The Justice Department responded to demands by the detainees' lawyers with language remarkably similar to that it used almost two years ago in the case it has already lost.

"The notion that the U.S. Constitution affords due process and other rights to enemy aliens captured abroad and confined outside the sovereign territory of the United States is contrary to law and history," a recent government brief asserts, in an echo of the briefs submitted in the original Supreme Court case.

Thomas Wilner, a lawyer for several detainees who were involved in the original lawsuit, said in his brief that the government's motion was "simply outrageous.''

"It is filed in direct violation of the federal rules and it simply rehashes the same arguments that were made before, and rejected by the Supreme Court," Mr. Wilner said.

He compared the government's behavior to the "massive resistance" urged by some Southerners in response to the court's landmark desegregation ruling in Brown v. Board of Education.

A senior Justice Department official said in response, "It's easy for our adversaries to say, 'My gosh, when the Supreme Court said that there is habeas jurisdiction, that must mean there are real rights at stake, that the detainees are protected by the Constitution.' " But the official, who spoke on the condition of anonymity because the litigation was continuing, said the court's ruling that prisoners may challenge their detentions in lawsuits called habeas corpus actions left open that question for lower courts.

The court, by a 6 to 3 margin, ruled in June that the people held at Guantánamo as unlawful enemy combatants "no less than American citizens are entitled to federal courts' authority" to challenge their detentions.

The Justice Department said in its brief that "the court expressly declined to address 'whether and what further proceedings' would be appropriate after remand," as proof the justices left open the issue of whether the government was required to afford the prisoners more rights. But the full sentence at the end of the principal opinion reads, "Whether and what further proceedings may become necessary after respondents make their response to the merits of petitioners' claims are matters that we need not address now."

Prof. Anthony G. Amsterdam of the New York University School of Law said he believed that the government's resistance to recognizing the detainees' rights, including the right to a lawyer, to make their cases bordered on the unethical.

"It's simply amazing that they are proceeding as if those cases had not been heard before the Supreme Court and that those arguments had not been heard and rejected by the court," Professor Amsterdam said. "I would not expect a reputable lawyer to split nonexistent hairs that way and treat what was plainly a decision that these people had a right to be in court as if it were nothing."

He said the government was apparently hoping to delay the day it would have to explain for each detainee the reasons of imprisonment.

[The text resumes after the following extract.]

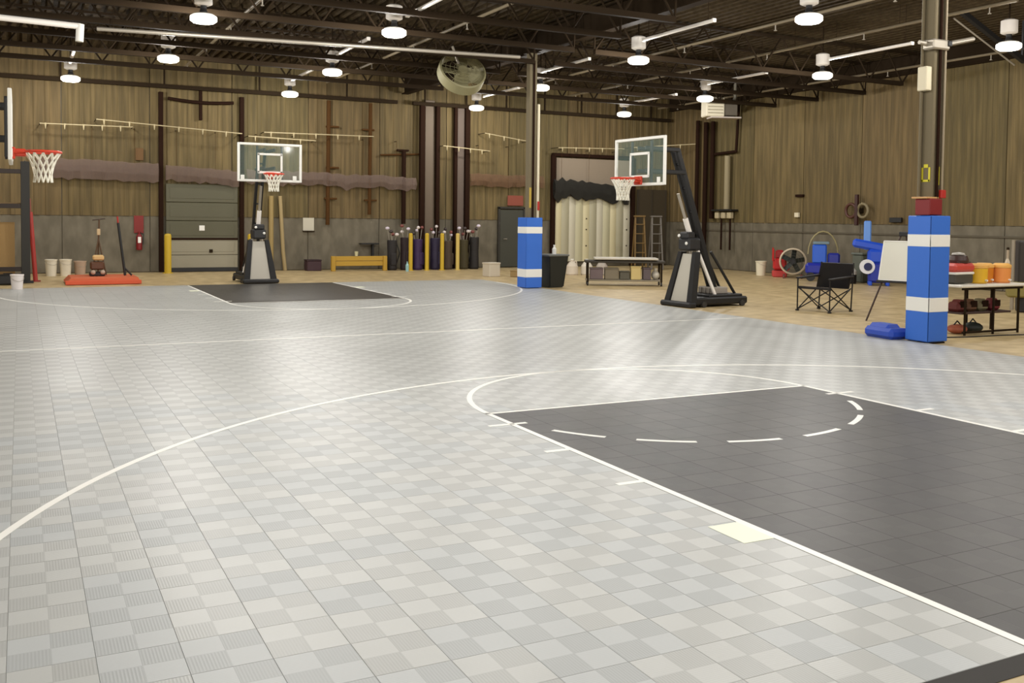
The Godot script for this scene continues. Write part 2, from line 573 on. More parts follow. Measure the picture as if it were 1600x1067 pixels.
	for k in 4:
		bl.box(tilt * (Basis(Vector3.UP, k * PI / 2) * Vector3(0.30, 0, 0)), Vector3(0.50, 0.015, 0.36), 0.0, tilt * Basis(Vector3.UP, k * PI / 2) * Basis(Vector3.RIGHT, 0.5))
		add(f, "blade", bl, olive)
		bl = S.new()
	var hb := S.new()
	hb.cone(tilt * Vector3(0, -0.15, 0), tilt * Vector3(0, 0.15, 0), 0.12, 0.12, 14)
	add(f, "motor", hb, olive)
	var gd := S.new()
	for k in 5:
		gd.torus(tilt * Vector3(0, 0.15, 0), 0.12 + 0.11 * k, 0.006, tilt, 28, 5)
	for k in 12:
		var a := TAU * k / 12
		gd.cone(tilt * Vector3(0.1 * cos(a), 0.15, 0.1 * sin(a)), tilt * Vector3(0.57 * cos(a), 0.15, 0.57 * sin(a)), 0.005, 0.005, 5, false)
	add(f, "guard", gd, olive)
	rod(f, "hanger_arm", Vector3(-0.15, 0.20, 0.15), Vector3(-0.32, 0.62, 0.15), 0.035, M.conduit, 8)
	rod(f, "drop_rod", Vector3(-0.32, 0.60, 0.15), Vector3(-0.32, 1.2, 0.15), 0.03, M.steel, 8)

func build_lamps() -> void:
	# shared meshes
	var can := S.new()
	can.lathe(Vector3.ZERO, [Vector2(0.0, 0.55), Vector2(0.10, 0.55), Vector2(0.16, 0.52), Vector2(0.16, 0.28), Vector2(0.10, 0.25), Vector2(0.0, 0.25)], 18)
	var neck := S.new()
	neck.lathe(Vector3.ZERO, [Vector2(0.055, 0.25), Vector2(0.055, 0.20), Vector2(0.075, 0.12), Vector2(0.17, 0.105), Vector2(0.0, 0.10)], 18)
	var shade := S.new()
	shade.lathe(Vector3.ZERO, [Vector2(0.08, 0.125), Vector2(0.17, 0.100), Vector2(0.195, 0.085), Vector2(0.195, 0.066), Vector2(0.188, 0.066), Vector2(0.188, 0.082), Vector2(0.165, 0.092), Vector2(0.0, 0.095)], 26)
	var lens := S.new()
	lens.lathe(Vector3.ZERO, [Vector2(0.0, 0.063), Vector2(0.228, 0.060), Vector2(0.236, 0.045), Vector2(0.236, -0.02), Vector2(0.19, -0.055), Vector2(0.0, -0.07)], 26)
	var mcan := can.mesh()
	var mneck := neck.mesh()
	var mshade := shade.mesh()
	var mlens := lens.mesh()
	var rodm := S.new()
	rodm.cone(Vector3(0, 0.55, 0), Vector3(0, 1.20, 0), 0.015, 0.015, 8)
	var mrod := rodm.mesh()
	var strip := S.new()
	strip.box(Vector3(0, 0, 0), Vector3(0.075, 0.06, 2.42), 0.012)
	var cap := S.new()
	cap.box(Vector3(0, 0, 0), Vector3(0.085, 0.075, 0.05), 0.008)
	var mstrip := strip.mesh()
	var mcap := cap.mesh()
	var hr := S.new()
	hr.cone(Vector3(0, 0, 0), Vector3(0, 0.90, 0), 0.007, 0.007, 6)
	var mhr := hr.mesh()
	var spots := [
		[-4.26, -24.87, "lit high bay lamp nearest the left hoop, in the row along the back wall", 1],
		[-2.43, -20.08, "lit high bay lamp in the middle row, nearest the left end", 1],
		[-2.48, -15.0, "lit high bay lamp at the top of the view, closest and leftmost", 1],
		[1.57, -24.95, "lit high bay lamp in the back row, above the far glass hoop", 1],
		[1.42, -20.13, "lit high bay lamp in the middle row, between the left lamps and the drum fan", 1],
		[0.99, -14.5, "lit high bay lamp in the front row, directly left above the drum fan", 1],
		[7.67, -25.2, "lit high bay lamp in the back row, just left of the far padded column", 1],
		[7.14, -19.9, "lit high bay lamp half hidden behind the top of the far padded column", 1],
		[6.85, -14.8, "lit high bay lamp above the glass backboard on the right side", 1],
		[12.67, -24.2, "lit high bay lamp in the back row, above the pale strip curtain doorway", 1],
		[12.34, -19.45, "lit high bay lamp beside the white ceiling heater", 1],
		[11.94, -14.4, "lit high bay lamp in front of the right wall, nearest the near column", 1],
	]
	for z in [-9.6, -4.4, 0.8, 6.0]:
		for x in [-9.0, -2.5, 1.0, 6.9, 12.2]:
			spots.append([x, z, "high bay lamp over the near half of the court, outside the picture", 0])
	for z in [-24.9, -20.0, -14.8]:
		spots.append([-9.0, z, "high bay lamp beyond the left edge of the picture", 0])
	for q in spots:
		var o := thing("high_bay_lamp", q[2], "ceiling lamp", Vector3(q[0], 5.25, q[1]), 0.0, "high bay lamps under the roof" if q[3] else ("lamps over the near half of the court" if q[1] > -12.0 else "lamps beyond the left edge"))
		put(o, "ballast_housing", mcan, M.white_steel)
		put(o, "neck", mneck, M.black)
		put(o, "reflector", mshade, M.white)
		put(o, "lens", mlens, M.glow)
		put(o, "hanger_rod", mrod, M.steel)
		var l := OmniLight3D.new()
		l.name = "lamp_light"
		l.light_energy = LAMP_ENERGY
		l.light_color = Color8(255, 252, 247)
		l.light_size = 0.15
		l.omni_range = 45.0
		l.omni_attenuation = 2.0
		l.shadow_enabled = true
		l.position = Vector3(0, -0.04, 0)
		o.add_child(l)
	var sp := [[6.57, -13.0, "long white strip light above the glass backboard on the right side"], [1.22, -13.2, "long white strip light at the top of the view, left of the fan"], [11.78, -12.8, "long white strip light in front of the right wall"], [1.34, -18.3, "long white strip light in the middle row, left of the drum fan"], [11.95, -17.6, "long white strip light beside the white ceiling heater"], [1.47, -23.1, "long white strip light in the back row, left half of the court"], [6.85, -18.1, "long white strip light right beside the far padded column"], [7.75, -23.6, "long white strip light in the back row, just right of the girder"], [12.6, -22.4, "long white strip light in the back row, above the strip curtain doorway"], [-4.3, -23.0, "long white strip light above the left hoop"]]
	for q in sp:
		var o := thing("strip_light", q[2], "strip light", Vector3(q[0], 5.60, q[1]), 0.0, "white strip lights below the joists")
		put(o, "housing", mstrip, M.white_steel)
		for e in [-1.19, 1.19]:
			put(o, "end_cap", mcap, M.white_steel).position.z = e
			put(o, "hanger_rod", mhr, M.steel).position = Vector3(0, 0.03, e * 0.85)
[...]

Prof. Douglas W. Kmiec of the Pepperdine University School of Law said he believed that the Supreme Court ruling in June was "written in a deliberately incomplete manner so that it found a right to habeas review but left the nature of that review to some district court." Professor Kmiec said he believed the government was acting "well within its bounds and is not obliged to do anything beyond what they have done."

The senior Justice Department official who asked not to be named said the administration understood that while "we don't think there is a constitutional right to counsel, we understand there is a sort of a functional right" under the federal law that covers habeas corpus challenges.

The administration has agreed to let lawyers visit with detainees to help them bring habeas challenges but under strict security conditions that prohibit them from discussing some aspects of the cases with the client. Defense lawyers have challenged those restrictions.

The administration has also argued that a new legal proceeding it put in place here at Guantánamo after the Supreme Court ruling, combatant status review tribunals, should satisfy the justices' demand that the detainees get individualized fair hearings. Under that procedure, detainees are allowed to contest their imprisonment but do not have a lawyer and are not entitled to see the evidence against them. So far, about half of the base's 580 detainees have been through such hearings, and one detainee has been sent home after having been deemed not to be an unlawful enemy combatant.

Another set of legal proceedings involving the Guantánamo detainees, war crimes trials before military commissions, is set to resume here on Monday.